Burton, diretor de filmes clássicos de horror e fantasia como "Beetlejuice" e "Edward Mãos de Tesoura", começou a trabalhar para estampar sua marca na série, gravada na Romênia durante oito meses, em 2021 e 2022, e se inspirou, ele disse, nos desenhos originais do cartunista nova-iorquino Charles Addams, que criou a família Addams em 1938.

Burton se envolveu nos menores detalhes, e penteou ele mesmo a franja de Ortega, antes que um cabeleireiro passasse um fixador para mantê-la no lugar; ele instruiu Ortega sobre a postura de Wandinha.

"Tim queria que, se alguém passasse por acaso, achasse que sou um manequim", disse Ortega. "Ele me disse para atuar como se estivesse carregando uma pilha de livros ou uma xícara de chá na cabeça.
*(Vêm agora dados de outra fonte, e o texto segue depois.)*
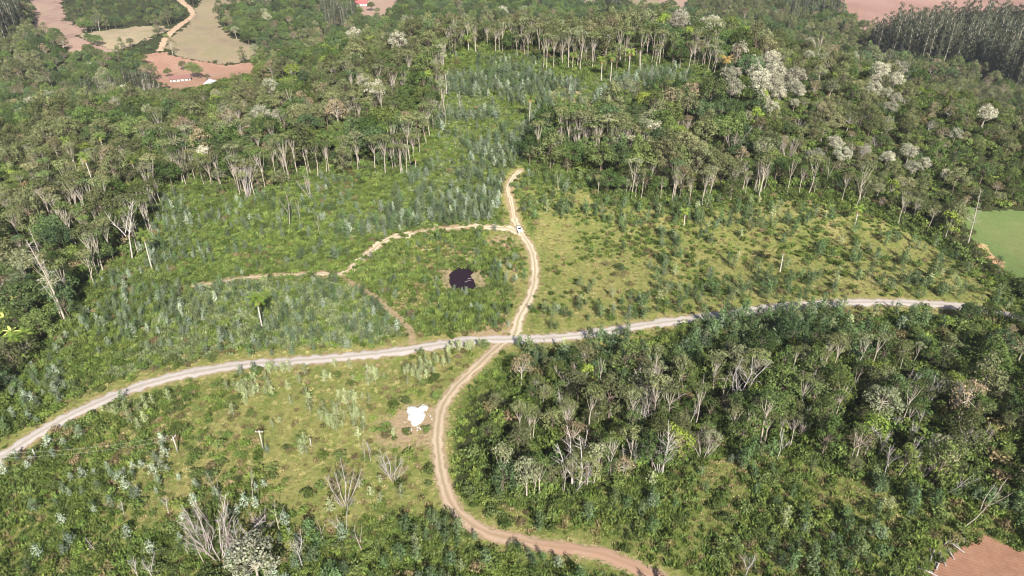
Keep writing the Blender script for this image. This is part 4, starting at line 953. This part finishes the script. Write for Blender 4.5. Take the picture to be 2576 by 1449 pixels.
palm(1820, 205, 58, 'palm with yellowed crown beside the silver trees', 2, 60)
BH = {'bare': 11, 'barepink': 9, 'spire': 10, 'snag': 14, 'pole': 12}
def meanh(key, v):
    co = [c[2] for m in PROTO[key][v][:2] for c in [max(m.vertices, key=lambda q: q.co.z).co]]
    return max(co)
def bare(bx, by, h, key, label, lean=(0, 0), v=0, w_=1.0, seed=0):
    x, y, z, H = hpx(bx, by, h); v = v % 3; s = H / meanh(key, v)
    thing('bare_tree', key, v, x, y, z, s * w_, seed * 1.7, 1 / w_, label, 'bare tree', None, lean[1], lean[0])
BARES = [(162, 811, 225, 'snag', 'very tall leafless tree with white leaning trunk at left', (-.06, 0), .8), (130, 708, 150, 'snag', 'second leafless trunk behind the tallest white one', (-.05, 0), .8), (229, 708, 115, 'pole', 'crooked grey trunk right of the tallest white one', (-.25, 0), .9),
         (333, 655, 150, 'bare', 'thick broken brown tree at the left forest edge', (-.18, 0), 1.1), (178, 718, 70, 'pole', 'thin bare snag in shadow at the left edge wood', (-.3, 0), 1.),
         (522, 1395, 150, 'spire', 'leaning white leafless tree, leftmost of the lower cluster', (-.2, 0), .7), (552, 1405, 120, 'barepink', 'broad many-stemmed leafless tree in the lower cluster', (0, 0), 1.), (585, 1408, 115, 'spire', 'upright white leafless tree right in the lower cluster', (.05, 0), 1.1), (540, 1345, 110, 'pole', 'white trunk with green tuft above the lower cluster', (-.12, 0), .9),
         (762, 1425, 92, 'bare', 'white bare tree beside the pale bushy tree', (-.1, 0), 1.), (350, 1460, 60, 'bare', 'small white bare tree at the bottom left edge', (-.05, 0), 1.), (388, 1462, 72, 'bare', 'forked white bare tree at the bottom left edge', (.05, 0), 1.),
         (557, 1256, 80, 'pole', 'thin pale trunk with long shadow in lower left scrub', (-.1, 0), .8), (636, 1255, 80, 'pole', 'thin pale trunk right of its long-shadowed twin', (-.15, 0), .8), (708, 1345, 80, 'pole', 'slim pale trunk at the foot of the meadow', (-.1, 0), .8), (582, 1320, 70, 'pole', 'slim bare trunk above the lower cluster', (-.1, 0), .8),
         (870, 1270, 90, 'barepink', 'grey twiggy tree below the meadow', (0, 0), 1.1), (873, 1330, 80, 'pole', 'thin white trunk below the grey twiggy tree', (-.1, 0), .8), (918, 1160, 60, 'pole', 'thin bare stem left of two in the meadow foot', (-.1, 0), .8), (932, 1160, 55, 'bare', 'small bare tree right of two in the meadow foot', (0, 0), .9), (980, 1200, 60, 'spire', 'clump of dry upright stems near the track bend', (0, 0), 1.3), (990, 1210, 50, 'barepink', 'dark twiggy shrub tree near the track bend', (0, 0), 1.1),
         (1628, 1045, 118, 'barepink', 'round-topped grey leafless tree in the right forest', (0, 0), 1.15), (1446, 1232, 125, 'spire', 'white many-stemmed bare tree above the lower bend', (0, 0), 1.3), (1418, 1240, 95, 'pole', 'white curved trunk left of the many-stemmed bare tree', (-.05, 0), .8), (1530, 1192, 105, 'bare', 'white bare tree with forked top in right forest', (.03, 0), .9),
         (1660, 1198, 125, 'bare', 'large white bare tree on the right forest edge', (.03, 0), 1.0), (1655, 1195, 75, 'spire', 'white curved stems at the foot of the large bare tree', (-.05, 0), 1.), (1845, 1020, 130, 'spire', 'tall pale bare tree in the upper right forest', (.08, 0), 1.), (1815, 1030, 90, 'pole', 'thin pale trunk left of the tall pale bare tree', (.06, 0), .8),
         (1918, 1100, 95, 'pole', 'white trunk with small green tuft in right forest', (.05, 0), .9), (2025, 1075, 60, 'bare', 'small white snag deep in the right forest', (.05, 0), .9), (2225, 1200, 95, 'bare', 'left of two leaning white trees at the dark hollow', (.15, 0), .8), (2258, 1200, 105, 'bare', 'right of two leaning white trees at the dark hollow', (.15, 0), .8),
         (2175, 1145, 75, 'bare', 'pinkish bare tree left of the two leaning white ones', (.1, 0), 1.), (2318, 1200, 60, 'barepink', 'small pinkish bare tree right of the dark hollow', (.1, 0), .9), (2382, 1240, 95, 'bare', 'grey tree leaning far right above the red field', (.4, 0), .9), (2420, 1328, 140, 'pole', 'leaning white trunk with pale crown above the red field', (.38, 0), .8),
         (1870, 1462, 70, 'bare', 'white forked bare tree at the bottom right of centre', (0, 0), 1.), (2075, 905, 55, 'snag', 'small dead conifer-like tree below the gravel road', (.05, 0), .8), (1795, 950, 70, 'pole', 'thin white stem under the gravel road', (.04, 0), .8), (2130, 900, 60, 'pole', 'leaning pale stem in the far right forest', (.1, 0), .8),
         (1845, 385, 80, 'barepink', 'broad pinkish leafless tree on the hill forest', (0, 0), 1.25), (1980, 400, 60, 'barepink', 'pink-grey leafless tree by the silver crowns', (0, 0), 1.1), (2140, 420, 62, 'barepink', 'pink leafless tree among sage crowns at right', (.1, 0), 1.1), (2080, 470, 75, 'pole', 'white bare trunk at the right forest wall', (.05, 0), .9), (2430, 632, 165, 'snag', 'tall leaning tree with pale trunk beside the crop field', (.1, 0), .8),
         (1092, 300, 55, 'barepink', 'pink rounded leafless tree left of the grove', (0, 0), 1.15), (1158, 300, 70, 'bare', 'broken brown snag inside the grove edge', (-.05, 0), .8), (1120, 320, 80, 'pole', 'thin pale trunk at the left rim of the grove', (0, 0), .8), (640, 300, 48, 'barepink', 'brownish leafless crown in the left hill forest', (0, 0), 1.2), (372, 258, 58, 'barepink', 'wide grey leafless tree beside the silver dome', (0, 0), 1.3), (430, 270, 40, 'pole', 'thin dead stem in the upper left forest', (0, 0), .8),
         (728, 565, 95, 'pole', 'tall thin bare trunk standing clear of the forest edge', (-.1, 0), .8), (755, 555, 60, 'pole', 'short bare stem right of the tall thin trunk', (0, 0), .8), (805, 590, 50, 'pole', 'thin forked stem near the upper track', (-.05, 0), .9), (404, 535, 62, 'pole', 'straight white trunk with small crown at clearing corner', (-.1, 0), .8), (372, 560, 80, 'pole', 'thin slanted stem at the clearing corner', (-.15, 0), .7),
         (622, 500, 105, 'spire', 'fan of white trunks at the slender wood front', (-.15, 0), .7), (782, 500, 60, 'spire', 'small leaning fan of stems before the slender wood', (-.2, 0), .8), (1405, 480, 60, 'pole', 'thin pale sapling trunk right of the upper track', (0, 0), .8), (1575, 500, 60, 'pole', 'thin pale trunk before the upper right wall', (0, 0), .8), (1048, 490, 28, 'pole', 'short white stump in the young grove', (0, 0), .6), (1395, 300, 40, 'pole', 'short white stump right of the tall grove palm', (0, 0), .5)]
for i, (a, b, h, k, l, ln, w_) in enumerate(BARES): bare(a, b, h, k, l, ln, i, w_, i)
r = np.random.default_rng(77); BR = []
for pl, cnt, hh in (([(1300, 1000), (2500, 950), (2500, 1150), (1500, 1200)], 34, 60), ([(50, 300), (900, 250), (1050, 380), (300, 420)], 26, 40), ([(1500, 300), (2400, 250), (2300, 500), (1600, 480)], 26, 42), ([(1000, 60), (1900, 60), (1900, 140), (1000, 120)], 14, 30), ([(200, 1250), (900, 1340), (1000, 1440), (200, 1440)], 12, 50)):
    c = 0; made = []
    while c < cnt:
        a = r.uniform(min(p[0] for p in pl), max(p[0] for p in pl)); b = r.uniform(min(p[1] for p in pl), max(p[1] for p in pl))
        if not inpoly(np.array(a), np.array(b), pl): continue
        x, y, z, H = hpx(a, b, hh * r.uniform(.7, 1.3)); key = str(r.choice(['bare', 'pole', 'barepink', 'spire', 'snag', 'bare'])); v = int(r.integers(0, 3)); s = H / meanh(key, v)
        if float(clearance(np.array(x), np.array(y))) < 1.5: continue
        made.append((thing('bare_tree', key, v, x, y, z, s, r.uniform(0, 6), 1, 'x', 'bare tree', 'small leafless trees', float(r.normal(0, .08)), float(r.normal(0, .1))), a, b)); c += 1
    BR.extend(made)
for (o, a, b), q in zip(BR, spots(['b'] * len(BR), [m[1] for m in BR], [m[2] for m in BR])): o['label'] = 'small grey leafless tree, ' + q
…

Fiquei com uma ótima postura."

Mas ele também deixou muita coisa por conta da atriz quanto a outros elementos, disse Ortega, dando-lhe liberdade para chegar à sua própria interpretação da personagem. "Os instintos dela são muito bons", disse Burton.

Zeta-Jones disse que ficou impressionada com a assertividade de Ortega na hora de proteger sua visão sobre Wandinha. "Ela não se sentia intimidada diante de Tim", disse a atriz. "Apesar de ele ser um grande diretor, ela o questionava: ‘vou fazer como você pediu, mas será que podíamos tentar também desse outro jeito?’. E a tomada que eles terminavam escolhendo era sempre a proposta por ela."

Ortega disse, no entanto, que era impossível ignorar completamente a pressão de assumir um papel imortalizado por Ricci, que trabalha na série fazendo um papel criado especialmente para ela, o de professora mais "normal" da escola. "Diante uma personagem tão emblemática, você quer fazer justiça a ela", disse Ortega.

O fato de vir a ser rotulada como rainha do terror a preocupa, especialmente depois de "Wandinha"? "Um pouco", ela disse. Mas Ortega continua a achar difícil recusar um roteiro de terror.

"O terror é muito terapêutico", ela disse. "Você grita como uma desesperada –algo que não tem a oportunidade de fazer em sua vida cotidiana– e assim ele se torna uma maneira de escavar todo aquele estresse desnecessário que você tem acumulado."